The Lewandowsky story rumbles on, demonstrating an abilitity to generate new storylines that I'm sure few of us thought it ever could have.
Over at Climate Audit, Steve McIntyre reports that he has been unable to replicate Lewandowsky's results and, in the comments, reports some major concerns over Lew's statistical acumen.
I think that the Lewandowsky data set may have a chance of entering the robust regression textbooks.
OLS methods (of which a correlation matrix is an example) are VERY poor methods for this sort of data set. Lewandowsky may set a sort of incompetence landmark in this respect that will take many years to surpass.
...his discussion of correlations is beyond bizarre. He has so little understanding that it’s hard to know where to begin.

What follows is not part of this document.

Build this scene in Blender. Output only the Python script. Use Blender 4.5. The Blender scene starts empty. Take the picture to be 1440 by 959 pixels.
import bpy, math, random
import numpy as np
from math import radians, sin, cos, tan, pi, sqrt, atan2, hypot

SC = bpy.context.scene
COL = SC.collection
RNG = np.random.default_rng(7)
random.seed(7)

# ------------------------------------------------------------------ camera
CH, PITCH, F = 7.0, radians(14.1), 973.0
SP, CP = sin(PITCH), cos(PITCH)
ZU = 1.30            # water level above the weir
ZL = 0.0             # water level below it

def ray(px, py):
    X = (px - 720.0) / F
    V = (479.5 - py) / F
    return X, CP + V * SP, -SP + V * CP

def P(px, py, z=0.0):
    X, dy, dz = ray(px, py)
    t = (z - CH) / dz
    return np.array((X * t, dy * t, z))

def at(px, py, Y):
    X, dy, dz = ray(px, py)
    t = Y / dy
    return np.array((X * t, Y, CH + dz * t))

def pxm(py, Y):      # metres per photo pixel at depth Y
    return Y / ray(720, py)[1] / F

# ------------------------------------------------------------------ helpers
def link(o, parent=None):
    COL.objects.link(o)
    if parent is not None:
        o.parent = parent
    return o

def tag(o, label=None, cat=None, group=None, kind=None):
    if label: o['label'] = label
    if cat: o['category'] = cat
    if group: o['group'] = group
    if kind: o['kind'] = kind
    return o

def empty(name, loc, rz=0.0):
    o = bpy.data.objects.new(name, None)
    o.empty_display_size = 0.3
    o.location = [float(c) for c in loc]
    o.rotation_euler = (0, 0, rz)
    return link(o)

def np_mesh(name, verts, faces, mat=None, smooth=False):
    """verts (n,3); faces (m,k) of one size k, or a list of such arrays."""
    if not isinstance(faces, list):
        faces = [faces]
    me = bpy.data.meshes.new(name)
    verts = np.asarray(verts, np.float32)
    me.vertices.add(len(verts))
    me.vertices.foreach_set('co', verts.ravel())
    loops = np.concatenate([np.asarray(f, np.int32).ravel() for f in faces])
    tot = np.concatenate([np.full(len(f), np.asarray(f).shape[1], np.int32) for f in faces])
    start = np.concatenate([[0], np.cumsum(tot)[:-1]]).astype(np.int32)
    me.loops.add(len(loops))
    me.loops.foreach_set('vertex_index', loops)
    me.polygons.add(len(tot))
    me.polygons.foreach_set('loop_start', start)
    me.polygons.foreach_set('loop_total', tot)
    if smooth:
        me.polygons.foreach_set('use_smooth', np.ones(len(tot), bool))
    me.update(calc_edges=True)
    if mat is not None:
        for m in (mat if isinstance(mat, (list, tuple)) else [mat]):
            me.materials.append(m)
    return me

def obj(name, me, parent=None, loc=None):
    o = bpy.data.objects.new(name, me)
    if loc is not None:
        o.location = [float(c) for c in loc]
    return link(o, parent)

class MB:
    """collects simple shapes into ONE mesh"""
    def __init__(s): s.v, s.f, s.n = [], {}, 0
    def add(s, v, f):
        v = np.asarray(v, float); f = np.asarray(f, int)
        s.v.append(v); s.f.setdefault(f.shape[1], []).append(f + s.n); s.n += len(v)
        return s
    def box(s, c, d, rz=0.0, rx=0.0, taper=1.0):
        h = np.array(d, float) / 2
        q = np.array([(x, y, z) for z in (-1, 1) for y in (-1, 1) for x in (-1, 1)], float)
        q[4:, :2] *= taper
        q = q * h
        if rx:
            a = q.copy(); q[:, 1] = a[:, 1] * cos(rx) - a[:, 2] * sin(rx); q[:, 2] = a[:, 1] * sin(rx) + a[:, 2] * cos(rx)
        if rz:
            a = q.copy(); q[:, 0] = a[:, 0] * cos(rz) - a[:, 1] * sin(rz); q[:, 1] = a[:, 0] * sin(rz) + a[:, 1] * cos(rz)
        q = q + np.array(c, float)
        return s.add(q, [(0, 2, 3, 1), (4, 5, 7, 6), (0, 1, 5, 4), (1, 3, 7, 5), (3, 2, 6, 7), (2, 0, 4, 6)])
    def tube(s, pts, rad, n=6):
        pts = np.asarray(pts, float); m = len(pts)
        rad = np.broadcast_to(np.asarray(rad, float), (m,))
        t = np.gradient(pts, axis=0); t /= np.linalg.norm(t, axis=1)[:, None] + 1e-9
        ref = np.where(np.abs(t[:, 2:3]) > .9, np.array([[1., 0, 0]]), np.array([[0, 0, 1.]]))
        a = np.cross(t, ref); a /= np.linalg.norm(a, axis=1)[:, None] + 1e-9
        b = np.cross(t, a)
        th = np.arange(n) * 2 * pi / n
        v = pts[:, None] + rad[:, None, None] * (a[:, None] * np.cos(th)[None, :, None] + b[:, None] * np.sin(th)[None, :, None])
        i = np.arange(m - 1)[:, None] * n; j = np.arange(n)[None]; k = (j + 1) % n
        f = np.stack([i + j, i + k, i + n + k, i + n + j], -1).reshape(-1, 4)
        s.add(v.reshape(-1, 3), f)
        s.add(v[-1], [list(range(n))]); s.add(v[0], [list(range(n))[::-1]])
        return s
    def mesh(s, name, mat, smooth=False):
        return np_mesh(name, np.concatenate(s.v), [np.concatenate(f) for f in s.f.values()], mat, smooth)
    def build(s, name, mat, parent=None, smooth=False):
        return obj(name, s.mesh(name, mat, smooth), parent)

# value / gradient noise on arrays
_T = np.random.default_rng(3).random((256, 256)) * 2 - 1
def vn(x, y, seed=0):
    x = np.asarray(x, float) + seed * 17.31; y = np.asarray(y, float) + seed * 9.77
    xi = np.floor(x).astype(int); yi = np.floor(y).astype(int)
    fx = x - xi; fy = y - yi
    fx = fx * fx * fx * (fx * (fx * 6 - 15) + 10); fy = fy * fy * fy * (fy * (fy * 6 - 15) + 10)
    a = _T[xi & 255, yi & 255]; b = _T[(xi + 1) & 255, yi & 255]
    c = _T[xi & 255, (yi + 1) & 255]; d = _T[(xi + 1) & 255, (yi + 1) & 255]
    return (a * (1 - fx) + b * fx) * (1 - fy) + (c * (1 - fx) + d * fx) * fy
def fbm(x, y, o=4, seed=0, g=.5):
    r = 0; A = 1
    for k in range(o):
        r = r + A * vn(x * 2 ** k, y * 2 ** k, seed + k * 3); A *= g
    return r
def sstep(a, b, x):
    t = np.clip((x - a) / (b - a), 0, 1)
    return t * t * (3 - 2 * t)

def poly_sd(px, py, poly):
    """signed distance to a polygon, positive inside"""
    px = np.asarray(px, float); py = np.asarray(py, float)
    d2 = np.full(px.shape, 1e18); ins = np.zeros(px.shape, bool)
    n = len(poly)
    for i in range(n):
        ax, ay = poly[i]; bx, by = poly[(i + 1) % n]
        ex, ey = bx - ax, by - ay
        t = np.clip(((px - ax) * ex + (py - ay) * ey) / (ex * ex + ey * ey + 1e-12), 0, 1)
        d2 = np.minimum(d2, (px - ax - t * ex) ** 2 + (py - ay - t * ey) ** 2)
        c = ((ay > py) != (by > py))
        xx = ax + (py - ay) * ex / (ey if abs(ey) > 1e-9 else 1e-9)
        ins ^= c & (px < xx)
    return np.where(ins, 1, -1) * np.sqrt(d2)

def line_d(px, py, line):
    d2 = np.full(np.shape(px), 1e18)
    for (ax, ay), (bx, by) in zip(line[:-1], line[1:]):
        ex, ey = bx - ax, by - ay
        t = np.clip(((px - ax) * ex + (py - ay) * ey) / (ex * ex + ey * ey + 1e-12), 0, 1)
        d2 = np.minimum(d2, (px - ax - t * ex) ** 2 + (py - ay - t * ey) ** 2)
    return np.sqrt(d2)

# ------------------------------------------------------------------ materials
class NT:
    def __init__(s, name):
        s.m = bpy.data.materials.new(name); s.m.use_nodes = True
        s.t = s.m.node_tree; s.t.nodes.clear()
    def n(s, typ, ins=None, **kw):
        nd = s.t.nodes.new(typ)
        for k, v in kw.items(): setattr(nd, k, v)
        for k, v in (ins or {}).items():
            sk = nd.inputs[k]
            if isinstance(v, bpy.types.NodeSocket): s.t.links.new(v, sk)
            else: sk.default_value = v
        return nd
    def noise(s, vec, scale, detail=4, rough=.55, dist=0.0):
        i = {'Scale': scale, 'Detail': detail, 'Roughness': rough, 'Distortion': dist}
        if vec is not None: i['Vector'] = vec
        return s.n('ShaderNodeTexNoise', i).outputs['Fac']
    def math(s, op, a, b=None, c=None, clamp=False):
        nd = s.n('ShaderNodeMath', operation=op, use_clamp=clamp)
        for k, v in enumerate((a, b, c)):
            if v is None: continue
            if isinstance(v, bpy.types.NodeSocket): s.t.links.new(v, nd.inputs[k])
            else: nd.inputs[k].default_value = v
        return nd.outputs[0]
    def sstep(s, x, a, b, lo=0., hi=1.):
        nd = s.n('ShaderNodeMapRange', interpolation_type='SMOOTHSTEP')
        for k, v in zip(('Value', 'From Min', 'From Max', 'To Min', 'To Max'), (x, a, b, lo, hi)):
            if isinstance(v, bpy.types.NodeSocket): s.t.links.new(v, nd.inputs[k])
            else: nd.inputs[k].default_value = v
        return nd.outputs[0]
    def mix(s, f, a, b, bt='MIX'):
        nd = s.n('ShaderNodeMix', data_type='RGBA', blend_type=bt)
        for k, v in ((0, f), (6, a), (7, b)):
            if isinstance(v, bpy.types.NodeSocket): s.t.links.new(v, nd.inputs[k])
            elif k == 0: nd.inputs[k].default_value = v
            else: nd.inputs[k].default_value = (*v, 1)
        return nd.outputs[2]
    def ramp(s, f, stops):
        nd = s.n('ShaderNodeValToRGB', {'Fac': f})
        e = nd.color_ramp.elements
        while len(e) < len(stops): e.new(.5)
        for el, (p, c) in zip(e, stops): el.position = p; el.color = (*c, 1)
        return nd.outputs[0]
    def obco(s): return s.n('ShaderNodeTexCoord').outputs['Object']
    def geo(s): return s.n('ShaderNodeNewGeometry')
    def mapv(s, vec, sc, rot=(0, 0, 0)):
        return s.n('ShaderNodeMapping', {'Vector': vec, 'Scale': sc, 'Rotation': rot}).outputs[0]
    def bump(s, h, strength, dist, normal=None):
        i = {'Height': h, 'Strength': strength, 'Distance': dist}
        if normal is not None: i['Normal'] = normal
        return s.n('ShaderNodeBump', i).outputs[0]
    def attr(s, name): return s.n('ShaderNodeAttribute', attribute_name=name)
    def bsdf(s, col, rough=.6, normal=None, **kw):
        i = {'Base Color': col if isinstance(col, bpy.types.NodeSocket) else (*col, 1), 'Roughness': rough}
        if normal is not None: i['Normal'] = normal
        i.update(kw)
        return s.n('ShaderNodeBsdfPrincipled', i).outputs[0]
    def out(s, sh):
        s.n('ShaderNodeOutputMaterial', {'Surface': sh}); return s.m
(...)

Meanwhile, statistician Matt Briggs has similar feelings:
Everything that could have been done wrong, was done wrong. Every bias that could have been manifested, was manifested. Every fallacy pertinent to the matter at hand was made. The conclusions, regurgitated from unnecessarily complicated statistical procedures, did not follow from the evidence gathered, which itself was suspect. In its way, then, the paper is a jewel, a gift to the future, a fundamental text to how easy it is to fool oneself.
The story is, even now, rumbling on. Lewandowsky has posted further thoughts in a new blog article, while Hilary Ostrov notes one of Lew's most active supporters now claiming that the paper's title, linking climate sceptics to the moon landings, was actually a joke. Beyond bizarre, indeed.